In the light of this new message, I suggest that the “earthly things” now include:
REPENTANCE - Because now under grace saints “chosen in Him before the foundation of the world” (Eph. 1:4) are “quickened” when still dead in trespasses and sins before they even ask to be saved. See also Col. 2:13,
WATER BAPTISM - Because this Jewish rite is made redundant by the entirely spiritual baptism into death and resurrection conducted by God Himself (Col. 2:12). Fact is, we have been “reconciled” (Col. 1: 20) by the blood of Jesus when He made peace for us on the cross. To explain, the baptism of repentance was required in the gospels and in Acts in order to “reconcile” sinners with God.
SELF CLEANSING OF SIN - (as urged in 1 Cor. 5:7).
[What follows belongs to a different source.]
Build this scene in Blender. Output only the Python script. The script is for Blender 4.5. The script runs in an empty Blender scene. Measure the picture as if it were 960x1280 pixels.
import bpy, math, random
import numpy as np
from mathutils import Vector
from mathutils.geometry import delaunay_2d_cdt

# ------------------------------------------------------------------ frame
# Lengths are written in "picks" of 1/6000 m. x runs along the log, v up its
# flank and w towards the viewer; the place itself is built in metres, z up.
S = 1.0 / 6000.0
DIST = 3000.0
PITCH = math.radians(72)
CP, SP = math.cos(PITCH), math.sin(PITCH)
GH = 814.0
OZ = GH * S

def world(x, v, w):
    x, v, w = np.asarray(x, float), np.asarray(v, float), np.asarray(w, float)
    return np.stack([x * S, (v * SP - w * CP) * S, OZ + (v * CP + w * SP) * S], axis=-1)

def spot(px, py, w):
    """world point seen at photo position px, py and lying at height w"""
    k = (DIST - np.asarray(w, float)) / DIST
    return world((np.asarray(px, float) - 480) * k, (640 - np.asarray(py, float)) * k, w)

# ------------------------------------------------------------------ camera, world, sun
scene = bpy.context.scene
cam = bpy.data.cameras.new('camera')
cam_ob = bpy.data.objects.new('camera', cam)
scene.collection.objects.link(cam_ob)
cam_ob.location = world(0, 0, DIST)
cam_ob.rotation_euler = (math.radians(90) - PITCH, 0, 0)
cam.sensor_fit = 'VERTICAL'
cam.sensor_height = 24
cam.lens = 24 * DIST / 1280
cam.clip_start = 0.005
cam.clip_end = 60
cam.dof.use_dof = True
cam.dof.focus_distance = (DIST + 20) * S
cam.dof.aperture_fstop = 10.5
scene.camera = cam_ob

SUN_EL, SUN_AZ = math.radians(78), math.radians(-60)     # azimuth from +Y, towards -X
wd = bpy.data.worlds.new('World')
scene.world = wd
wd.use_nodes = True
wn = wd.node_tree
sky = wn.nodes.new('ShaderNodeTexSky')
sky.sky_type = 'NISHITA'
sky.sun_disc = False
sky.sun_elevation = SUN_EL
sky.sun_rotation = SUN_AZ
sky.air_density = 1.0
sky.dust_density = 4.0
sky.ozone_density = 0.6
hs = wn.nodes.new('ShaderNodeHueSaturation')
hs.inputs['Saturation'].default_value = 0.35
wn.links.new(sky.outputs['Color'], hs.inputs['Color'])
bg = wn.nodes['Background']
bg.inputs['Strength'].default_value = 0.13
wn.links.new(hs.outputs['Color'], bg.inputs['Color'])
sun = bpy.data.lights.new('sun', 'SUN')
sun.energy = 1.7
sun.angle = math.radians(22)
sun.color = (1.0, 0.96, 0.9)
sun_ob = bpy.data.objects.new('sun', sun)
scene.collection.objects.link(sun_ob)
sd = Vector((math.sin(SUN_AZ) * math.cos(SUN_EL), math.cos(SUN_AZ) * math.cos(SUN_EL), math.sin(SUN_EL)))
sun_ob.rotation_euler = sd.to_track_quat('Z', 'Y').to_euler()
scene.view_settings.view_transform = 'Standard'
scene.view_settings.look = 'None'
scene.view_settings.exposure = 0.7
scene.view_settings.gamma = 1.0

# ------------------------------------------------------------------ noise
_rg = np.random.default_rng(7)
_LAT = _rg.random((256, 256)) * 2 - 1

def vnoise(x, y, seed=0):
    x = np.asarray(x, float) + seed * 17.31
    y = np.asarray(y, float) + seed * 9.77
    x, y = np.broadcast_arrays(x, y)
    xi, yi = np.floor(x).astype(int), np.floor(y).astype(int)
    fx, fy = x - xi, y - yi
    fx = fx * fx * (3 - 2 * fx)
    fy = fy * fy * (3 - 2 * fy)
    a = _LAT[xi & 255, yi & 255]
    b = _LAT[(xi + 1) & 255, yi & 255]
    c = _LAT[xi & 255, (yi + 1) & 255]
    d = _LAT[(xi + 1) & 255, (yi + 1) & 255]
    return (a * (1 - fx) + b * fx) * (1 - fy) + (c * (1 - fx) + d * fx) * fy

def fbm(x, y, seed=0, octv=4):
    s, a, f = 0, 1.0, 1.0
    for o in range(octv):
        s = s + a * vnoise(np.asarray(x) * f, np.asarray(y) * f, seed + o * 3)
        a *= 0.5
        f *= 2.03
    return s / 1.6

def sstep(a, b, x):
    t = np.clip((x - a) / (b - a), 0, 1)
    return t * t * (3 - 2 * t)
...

Why is this now redundant? Because already we are “complete in Him (Christ) (Col. 2:10) having been “circumcised without hands with the circumcision of Christ in putting off the body of the sins of the flesh” (Col. 2:11). So we as quickened believers have now been made “meet to be partakers of the saints in light” (that is in heaven not on earth) (Col. 1:12-13). We are also “delivered from the power of darkness and translated into the kingdom of his dear Son”.
SELF SANCTIFICATION – Unnecessary now since the Lord Jesus has already fully sanctified us. Thus Col. 1:21-22 declares:
And you that were sometime alienated and enemies in in your mind by wicked works, yet now hath He reconciled in the body of his flesh to present you holy, and unblameable and unreprovable in his sight.
And who in their right mind would want earthly things in preference to that?